NO formation mechanism of CH4/NH3 jet flames in hot co-flow under MILD-oxy condition: Effects of co-flow CO2 and H2O

Abstract

MILD-oxy combustion is an advanced technology for achieving carbon capture and low NOx emissions simultaneously. In its combustion process, the atmosphere comprises CO2 and H2O due to intense flue gas recirculation. This work numerically investigates the chemical effects of co-flow CO2 and H2O on the homogeneous fuel-NO formation mechanism of CH4/NH3 jet flames in hot co-flow under MILD-oxy condition. The results reveal that compared with H2O dilution, CO2 dilution alters the radical pool and thus lowers the overall oxidation rate, which favors achieving the MILD regime with a notably enlarged reaction zone.

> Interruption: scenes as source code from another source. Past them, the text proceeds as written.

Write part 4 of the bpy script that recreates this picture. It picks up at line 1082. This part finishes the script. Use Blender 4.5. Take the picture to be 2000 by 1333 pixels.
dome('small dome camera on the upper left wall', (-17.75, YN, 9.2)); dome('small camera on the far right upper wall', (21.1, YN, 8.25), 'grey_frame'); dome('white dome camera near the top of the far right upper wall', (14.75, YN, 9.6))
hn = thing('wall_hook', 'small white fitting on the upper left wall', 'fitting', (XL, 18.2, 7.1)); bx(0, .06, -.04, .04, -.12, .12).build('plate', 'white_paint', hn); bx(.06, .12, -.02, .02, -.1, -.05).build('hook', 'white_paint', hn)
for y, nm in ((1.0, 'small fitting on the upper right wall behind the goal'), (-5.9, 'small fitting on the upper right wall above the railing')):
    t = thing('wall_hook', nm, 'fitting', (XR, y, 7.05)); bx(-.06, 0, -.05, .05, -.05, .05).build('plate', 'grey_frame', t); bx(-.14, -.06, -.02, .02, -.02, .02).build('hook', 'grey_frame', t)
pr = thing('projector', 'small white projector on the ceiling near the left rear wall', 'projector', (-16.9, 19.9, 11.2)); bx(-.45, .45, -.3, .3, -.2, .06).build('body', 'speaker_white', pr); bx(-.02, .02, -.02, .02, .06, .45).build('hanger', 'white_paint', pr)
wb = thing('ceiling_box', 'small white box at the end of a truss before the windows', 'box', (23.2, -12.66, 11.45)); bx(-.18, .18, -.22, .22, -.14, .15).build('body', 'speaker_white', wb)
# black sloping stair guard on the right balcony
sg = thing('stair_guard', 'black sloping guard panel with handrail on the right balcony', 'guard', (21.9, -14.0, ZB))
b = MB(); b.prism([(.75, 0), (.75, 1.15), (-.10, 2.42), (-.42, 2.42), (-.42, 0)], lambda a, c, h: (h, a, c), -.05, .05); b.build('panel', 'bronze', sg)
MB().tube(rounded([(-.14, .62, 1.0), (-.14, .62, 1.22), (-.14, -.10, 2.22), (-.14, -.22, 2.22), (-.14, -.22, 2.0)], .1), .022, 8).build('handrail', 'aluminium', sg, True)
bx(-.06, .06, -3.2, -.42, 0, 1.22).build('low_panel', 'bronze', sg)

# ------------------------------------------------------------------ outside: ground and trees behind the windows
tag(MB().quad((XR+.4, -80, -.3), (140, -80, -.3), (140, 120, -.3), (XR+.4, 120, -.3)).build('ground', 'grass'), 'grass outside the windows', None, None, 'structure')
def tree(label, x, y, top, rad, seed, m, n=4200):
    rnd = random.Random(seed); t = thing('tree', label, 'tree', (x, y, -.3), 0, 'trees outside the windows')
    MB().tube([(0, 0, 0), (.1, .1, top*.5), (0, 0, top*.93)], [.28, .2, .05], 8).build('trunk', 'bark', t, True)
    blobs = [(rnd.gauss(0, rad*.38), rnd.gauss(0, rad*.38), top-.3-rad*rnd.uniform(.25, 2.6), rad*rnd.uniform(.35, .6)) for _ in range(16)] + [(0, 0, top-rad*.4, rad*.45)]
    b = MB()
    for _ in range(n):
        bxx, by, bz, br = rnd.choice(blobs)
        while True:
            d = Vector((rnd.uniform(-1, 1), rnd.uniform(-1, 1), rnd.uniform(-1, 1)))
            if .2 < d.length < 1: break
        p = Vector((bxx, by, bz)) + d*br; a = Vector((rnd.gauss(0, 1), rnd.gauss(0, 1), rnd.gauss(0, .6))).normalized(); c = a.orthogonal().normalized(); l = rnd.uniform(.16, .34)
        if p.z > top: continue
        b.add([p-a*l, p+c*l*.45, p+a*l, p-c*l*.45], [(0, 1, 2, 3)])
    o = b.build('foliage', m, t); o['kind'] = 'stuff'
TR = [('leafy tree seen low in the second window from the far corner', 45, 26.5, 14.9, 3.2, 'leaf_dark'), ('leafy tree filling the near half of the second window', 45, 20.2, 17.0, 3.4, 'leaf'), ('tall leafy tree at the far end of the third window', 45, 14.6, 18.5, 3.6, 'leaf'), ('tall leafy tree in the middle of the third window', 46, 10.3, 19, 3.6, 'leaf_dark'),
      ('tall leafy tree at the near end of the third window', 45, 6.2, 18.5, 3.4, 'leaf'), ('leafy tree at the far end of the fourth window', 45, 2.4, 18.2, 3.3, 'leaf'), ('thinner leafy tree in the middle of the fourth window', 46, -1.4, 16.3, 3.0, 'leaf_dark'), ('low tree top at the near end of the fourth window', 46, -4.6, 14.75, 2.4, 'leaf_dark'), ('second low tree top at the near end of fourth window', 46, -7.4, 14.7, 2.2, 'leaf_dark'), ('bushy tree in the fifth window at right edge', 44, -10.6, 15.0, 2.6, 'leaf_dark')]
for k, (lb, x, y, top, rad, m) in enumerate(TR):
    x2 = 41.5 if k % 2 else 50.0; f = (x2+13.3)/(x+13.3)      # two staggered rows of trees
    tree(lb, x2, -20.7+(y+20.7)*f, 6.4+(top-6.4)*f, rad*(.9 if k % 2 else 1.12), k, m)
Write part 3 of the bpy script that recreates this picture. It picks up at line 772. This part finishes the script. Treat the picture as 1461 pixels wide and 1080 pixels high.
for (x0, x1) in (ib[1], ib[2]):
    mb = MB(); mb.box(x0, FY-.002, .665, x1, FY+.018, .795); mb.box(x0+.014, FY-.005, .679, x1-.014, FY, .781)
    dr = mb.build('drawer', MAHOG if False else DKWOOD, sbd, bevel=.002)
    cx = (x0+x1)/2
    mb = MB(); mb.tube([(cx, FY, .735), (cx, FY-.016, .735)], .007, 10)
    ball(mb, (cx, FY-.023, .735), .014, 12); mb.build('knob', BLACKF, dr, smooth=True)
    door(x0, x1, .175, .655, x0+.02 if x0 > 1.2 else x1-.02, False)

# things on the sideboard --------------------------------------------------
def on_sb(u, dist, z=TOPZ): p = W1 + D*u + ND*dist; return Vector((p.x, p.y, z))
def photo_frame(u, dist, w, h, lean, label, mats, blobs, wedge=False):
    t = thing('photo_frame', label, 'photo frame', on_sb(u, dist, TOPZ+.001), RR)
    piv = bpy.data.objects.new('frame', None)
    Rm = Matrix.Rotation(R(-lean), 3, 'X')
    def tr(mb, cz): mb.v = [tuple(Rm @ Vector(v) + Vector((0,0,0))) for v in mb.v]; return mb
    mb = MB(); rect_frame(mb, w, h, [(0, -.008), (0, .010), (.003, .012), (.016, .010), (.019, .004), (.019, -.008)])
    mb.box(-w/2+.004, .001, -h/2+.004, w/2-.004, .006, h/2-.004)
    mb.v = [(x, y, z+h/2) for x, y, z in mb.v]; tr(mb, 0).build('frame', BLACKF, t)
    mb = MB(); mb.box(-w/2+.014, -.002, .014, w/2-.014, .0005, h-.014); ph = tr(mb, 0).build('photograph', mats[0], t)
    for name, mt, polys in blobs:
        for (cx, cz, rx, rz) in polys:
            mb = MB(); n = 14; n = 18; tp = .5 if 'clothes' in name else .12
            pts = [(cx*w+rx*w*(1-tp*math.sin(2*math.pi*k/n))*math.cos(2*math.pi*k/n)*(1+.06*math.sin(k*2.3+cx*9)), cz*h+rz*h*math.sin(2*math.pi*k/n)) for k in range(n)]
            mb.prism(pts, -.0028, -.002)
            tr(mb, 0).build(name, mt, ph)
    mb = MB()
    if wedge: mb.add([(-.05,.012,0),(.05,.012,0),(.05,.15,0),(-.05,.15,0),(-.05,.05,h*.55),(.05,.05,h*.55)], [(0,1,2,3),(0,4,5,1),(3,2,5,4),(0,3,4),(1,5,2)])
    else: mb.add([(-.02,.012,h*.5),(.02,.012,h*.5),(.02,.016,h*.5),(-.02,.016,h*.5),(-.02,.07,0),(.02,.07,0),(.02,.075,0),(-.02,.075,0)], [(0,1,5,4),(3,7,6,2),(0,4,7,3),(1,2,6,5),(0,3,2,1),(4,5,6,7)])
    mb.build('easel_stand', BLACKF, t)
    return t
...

The increase in CO2 and H2O contents facilitates the formation of NO, wherein NH3 conversion into NO primarily occurs via four routes with HNO as the major N-containing intermediate. The addition of CO2 significantly promotes NH2 + O ↔ HNO + H and NH + CO2 ↔ HNO + CO, which enhances the oxidation of NH3 through the routes NH3 → NH2 → HNO → NO and NH3 → NH2 → NH → HNO → NO. The enhancement of H2O concentration accelerates NH + OH ↔ HNO + H and NH + OH ↔ N + H2O through the formation of abundant OH radical. The conversion of NH radical to HNO and N radical is consequently facilitated and strengthens the routes NH3 → NH2 → NH → HNO → NO and NH3 → NH2 → NH → N → NO.